Let’s say you just crushed a company-wide KPI. Or you’re rolling out a new training. Maybe it’s your five-year anniversary.
Congrats! Don’t let a quick “nice job, team” be the end of it.
Elevate it. Make it loud. Make it EPIC.
Branded signage sets the scene.
Custom graphics lock in the theme.
Theme aligned food and drinks are the minimum.
Games, giveaways, and team swag bring the energy.
This isn’t fluff or an unneeded expense, it’s how you reinforce your brand message, values, and culture. You’re transforming operational necessities into a celebration that teaches, motivates, and builds culture in real time.
And that’s how it sticks.
IRL culture in action: Ingram Micro’s immersive internal experiences

When it comes to building a culture that resonates, Ingram Micro sets the bar high, transforming routine events into unforgettable experiences.
They've hosted "Bring Your Kids to Work Day," supported by vendors like Dell Technologies and Lenovo, turning the workplace into a family-friendly environment.
Their President's Club events go beyond recognition, supporting local non-profits like Buffalo Goes Grey, blending celebration with community impact.
And their vendor days are an opportunity to train the team in a themed immersive environment with graphics, balloon setups, and branded food.

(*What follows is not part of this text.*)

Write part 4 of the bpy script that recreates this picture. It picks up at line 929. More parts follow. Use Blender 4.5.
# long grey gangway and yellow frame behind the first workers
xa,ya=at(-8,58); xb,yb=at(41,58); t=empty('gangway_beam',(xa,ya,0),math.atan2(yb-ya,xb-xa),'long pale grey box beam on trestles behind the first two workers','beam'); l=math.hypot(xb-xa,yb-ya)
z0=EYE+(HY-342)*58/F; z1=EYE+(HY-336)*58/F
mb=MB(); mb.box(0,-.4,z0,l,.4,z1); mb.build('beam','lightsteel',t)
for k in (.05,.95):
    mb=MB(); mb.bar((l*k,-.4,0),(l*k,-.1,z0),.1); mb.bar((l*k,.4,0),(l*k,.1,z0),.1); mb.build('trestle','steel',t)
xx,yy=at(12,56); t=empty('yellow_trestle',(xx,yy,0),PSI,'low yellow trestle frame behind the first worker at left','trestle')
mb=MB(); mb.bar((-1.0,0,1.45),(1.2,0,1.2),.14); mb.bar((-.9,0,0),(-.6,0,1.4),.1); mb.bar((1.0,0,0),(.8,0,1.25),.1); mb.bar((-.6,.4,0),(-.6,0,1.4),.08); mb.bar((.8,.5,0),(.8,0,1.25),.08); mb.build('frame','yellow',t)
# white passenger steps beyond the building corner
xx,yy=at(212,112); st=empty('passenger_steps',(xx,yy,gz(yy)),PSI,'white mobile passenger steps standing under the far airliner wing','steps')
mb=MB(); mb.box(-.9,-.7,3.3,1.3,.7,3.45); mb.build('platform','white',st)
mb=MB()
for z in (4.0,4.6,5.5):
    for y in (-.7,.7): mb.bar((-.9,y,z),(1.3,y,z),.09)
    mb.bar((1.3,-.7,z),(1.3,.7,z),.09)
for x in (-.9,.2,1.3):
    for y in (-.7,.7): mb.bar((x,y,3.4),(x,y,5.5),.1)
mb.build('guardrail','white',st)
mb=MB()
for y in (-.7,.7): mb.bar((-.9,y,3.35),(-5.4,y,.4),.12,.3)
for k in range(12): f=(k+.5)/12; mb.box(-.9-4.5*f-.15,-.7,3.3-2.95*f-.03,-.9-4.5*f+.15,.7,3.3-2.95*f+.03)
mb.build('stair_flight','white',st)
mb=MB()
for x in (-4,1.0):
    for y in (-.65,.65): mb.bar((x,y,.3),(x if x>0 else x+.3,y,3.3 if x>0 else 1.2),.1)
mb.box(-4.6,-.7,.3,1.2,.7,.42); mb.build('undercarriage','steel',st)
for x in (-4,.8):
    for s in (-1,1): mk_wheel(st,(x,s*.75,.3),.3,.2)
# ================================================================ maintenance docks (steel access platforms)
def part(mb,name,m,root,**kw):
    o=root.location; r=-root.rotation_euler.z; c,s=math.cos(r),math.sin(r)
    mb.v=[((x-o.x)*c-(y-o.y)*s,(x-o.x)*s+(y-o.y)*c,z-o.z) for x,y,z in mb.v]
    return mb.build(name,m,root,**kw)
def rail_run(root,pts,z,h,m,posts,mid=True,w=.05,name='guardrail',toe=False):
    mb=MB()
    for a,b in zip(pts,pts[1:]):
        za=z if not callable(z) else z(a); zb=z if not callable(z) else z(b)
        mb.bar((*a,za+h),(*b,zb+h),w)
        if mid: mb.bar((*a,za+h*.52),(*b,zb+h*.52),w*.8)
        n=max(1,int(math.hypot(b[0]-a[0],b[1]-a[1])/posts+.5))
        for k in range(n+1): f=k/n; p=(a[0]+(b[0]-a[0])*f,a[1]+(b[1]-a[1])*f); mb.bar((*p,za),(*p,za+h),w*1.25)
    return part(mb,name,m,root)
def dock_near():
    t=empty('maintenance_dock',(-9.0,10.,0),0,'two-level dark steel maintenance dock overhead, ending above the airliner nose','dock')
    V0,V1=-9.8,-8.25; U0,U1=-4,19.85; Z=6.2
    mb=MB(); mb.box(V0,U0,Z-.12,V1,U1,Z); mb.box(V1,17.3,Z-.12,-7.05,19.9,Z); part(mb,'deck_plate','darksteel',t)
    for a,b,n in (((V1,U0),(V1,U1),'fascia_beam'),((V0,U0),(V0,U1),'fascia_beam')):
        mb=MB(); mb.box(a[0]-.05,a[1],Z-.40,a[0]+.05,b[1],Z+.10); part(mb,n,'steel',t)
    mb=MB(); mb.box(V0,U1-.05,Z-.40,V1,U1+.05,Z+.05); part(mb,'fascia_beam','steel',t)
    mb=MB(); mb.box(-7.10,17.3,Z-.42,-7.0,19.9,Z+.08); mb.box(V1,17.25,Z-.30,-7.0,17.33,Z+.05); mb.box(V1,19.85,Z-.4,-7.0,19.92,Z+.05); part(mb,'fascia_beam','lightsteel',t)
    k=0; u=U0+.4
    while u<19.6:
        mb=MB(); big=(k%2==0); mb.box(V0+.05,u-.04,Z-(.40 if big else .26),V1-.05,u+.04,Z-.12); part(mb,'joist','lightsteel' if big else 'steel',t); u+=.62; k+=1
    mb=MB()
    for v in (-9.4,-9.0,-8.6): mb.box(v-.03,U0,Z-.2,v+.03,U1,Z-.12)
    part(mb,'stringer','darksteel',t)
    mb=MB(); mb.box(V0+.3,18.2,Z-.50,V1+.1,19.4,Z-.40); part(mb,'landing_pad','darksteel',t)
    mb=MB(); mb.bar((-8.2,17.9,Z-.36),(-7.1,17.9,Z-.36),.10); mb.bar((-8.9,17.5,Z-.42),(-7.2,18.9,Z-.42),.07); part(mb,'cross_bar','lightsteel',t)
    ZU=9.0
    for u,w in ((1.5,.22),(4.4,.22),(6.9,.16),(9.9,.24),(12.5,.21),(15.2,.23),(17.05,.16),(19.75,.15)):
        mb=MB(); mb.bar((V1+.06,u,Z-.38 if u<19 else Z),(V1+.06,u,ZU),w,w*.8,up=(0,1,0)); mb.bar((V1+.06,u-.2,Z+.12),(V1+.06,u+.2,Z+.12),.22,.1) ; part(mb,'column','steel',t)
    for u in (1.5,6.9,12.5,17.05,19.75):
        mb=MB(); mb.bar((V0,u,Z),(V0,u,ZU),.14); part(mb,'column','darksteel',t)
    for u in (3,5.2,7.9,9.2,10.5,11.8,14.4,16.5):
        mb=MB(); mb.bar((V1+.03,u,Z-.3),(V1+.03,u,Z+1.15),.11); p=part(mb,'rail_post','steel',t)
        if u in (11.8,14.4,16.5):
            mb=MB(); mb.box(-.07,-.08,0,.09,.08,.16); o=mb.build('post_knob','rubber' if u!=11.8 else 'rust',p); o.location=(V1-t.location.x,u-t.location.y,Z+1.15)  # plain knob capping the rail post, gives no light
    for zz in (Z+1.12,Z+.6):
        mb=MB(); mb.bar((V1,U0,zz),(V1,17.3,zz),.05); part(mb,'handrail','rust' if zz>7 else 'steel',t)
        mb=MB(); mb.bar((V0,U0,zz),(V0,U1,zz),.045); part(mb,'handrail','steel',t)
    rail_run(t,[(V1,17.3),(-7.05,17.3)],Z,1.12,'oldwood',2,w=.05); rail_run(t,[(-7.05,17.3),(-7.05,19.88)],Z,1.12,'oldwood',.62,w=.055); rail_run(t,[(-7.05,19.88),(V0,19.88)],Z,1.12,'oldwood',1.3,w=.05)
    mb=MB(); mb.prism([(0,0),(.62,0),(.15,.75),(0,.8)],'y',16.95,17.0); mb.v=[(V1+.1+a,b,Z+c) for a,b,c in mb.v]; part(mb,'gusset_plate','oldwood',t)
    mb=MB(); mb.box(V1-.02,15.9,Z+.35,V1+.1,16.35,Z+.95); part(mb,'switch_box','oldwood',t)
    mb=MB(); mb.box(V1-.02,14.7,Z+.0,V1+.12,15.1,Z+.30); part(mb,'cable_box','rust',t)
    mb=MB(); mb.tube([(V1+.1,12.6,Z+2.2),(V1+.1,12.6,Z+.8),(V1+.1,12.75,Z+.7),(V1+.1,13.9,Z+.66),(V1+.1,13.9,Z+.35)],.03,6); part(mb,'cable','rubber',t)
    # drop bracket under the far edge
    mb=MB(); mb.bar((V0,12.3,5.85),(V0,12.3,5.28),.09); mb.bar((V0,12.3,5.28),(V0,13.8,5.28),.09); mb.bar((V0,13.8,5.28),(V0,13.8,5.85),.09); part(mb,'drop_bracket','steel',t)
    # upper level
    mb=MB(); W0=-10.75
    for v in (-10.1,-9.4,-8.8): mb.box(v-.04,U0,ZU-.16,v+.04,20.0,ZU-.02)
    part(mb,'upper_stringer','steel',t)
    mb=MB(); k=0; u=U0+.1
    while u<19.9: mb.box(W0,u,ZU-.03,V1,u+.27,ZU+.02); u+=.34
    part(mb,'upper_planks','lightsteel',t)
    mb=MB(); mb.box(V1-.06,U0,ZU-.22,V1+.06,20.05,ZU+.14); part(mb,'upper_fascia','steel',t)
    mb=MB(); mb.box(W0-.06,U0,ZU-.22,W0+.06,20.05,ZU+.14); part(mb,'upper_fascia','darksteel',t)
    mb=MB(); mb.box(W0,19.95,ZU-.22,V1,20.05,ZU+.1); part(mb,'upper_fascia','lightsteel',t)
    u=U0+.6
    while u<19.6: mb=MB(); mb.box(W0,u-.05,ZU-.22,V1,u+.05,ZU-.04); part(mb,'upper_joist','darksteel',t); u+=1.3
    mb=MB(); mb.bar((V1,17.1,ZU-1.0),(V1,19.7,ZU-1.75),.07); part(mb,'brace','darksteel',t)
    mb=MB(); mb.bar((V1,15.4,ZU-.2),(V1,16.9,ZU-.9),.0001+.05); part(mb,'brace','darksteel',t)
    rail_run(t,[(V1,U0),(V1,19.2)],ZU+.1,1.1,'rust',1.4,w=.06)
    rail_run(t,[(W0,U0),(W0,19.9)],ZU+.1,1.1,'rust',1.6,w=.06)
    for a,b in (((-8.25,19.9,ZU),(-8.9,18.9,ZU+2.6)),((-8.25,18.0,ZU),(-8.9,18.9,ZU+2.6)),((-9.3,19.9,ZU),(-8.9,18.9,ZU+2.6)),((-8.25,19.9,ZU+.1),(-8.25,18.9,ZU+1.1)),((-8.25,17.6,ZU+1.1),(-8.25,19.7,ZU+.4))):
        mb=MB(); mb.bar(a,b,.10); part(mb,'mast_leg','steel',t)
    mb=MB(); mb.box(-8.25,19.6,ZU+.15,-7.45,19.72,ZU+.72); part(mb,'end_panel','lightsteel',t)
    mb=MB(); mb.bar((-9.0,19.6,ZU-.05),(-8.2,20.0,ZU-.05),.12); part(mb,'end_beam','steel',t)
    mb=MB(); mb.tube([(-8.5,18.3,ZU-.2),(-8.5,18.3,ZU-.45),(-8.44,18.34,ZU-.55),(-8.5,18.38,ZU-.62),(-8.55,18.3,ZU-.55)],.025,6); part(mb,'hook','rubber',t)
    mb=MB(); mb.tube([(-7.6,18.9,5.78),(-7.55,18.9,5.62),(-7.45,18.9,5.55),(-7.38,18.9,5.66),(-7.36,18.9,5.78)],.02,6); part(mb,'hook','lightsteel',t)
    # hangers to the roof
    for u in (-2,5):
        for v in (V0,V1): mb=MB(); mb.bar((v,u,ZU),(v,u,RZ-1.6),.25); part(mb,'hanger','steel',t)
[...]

Ingram Micro does this right.
They turn trainings into experiences.
They blend brand, fun, and purpose.
Their culture is built
The Bottom Line
If you’re serious about retention, brand loyalty, and team energy, you’ve got to show up where culture actually lives…IRL.
Internal events are the glue that bonds teams to your brand and to each other.
And in a world where talent is entitled a bit more than it once was, those moments are your edge.
So no, Slack can’t build culture (though it doesn’t hurt to have), but a fully immersive internal experience that feels like your brand has come to life? That’ll have your team sticking around and showing up.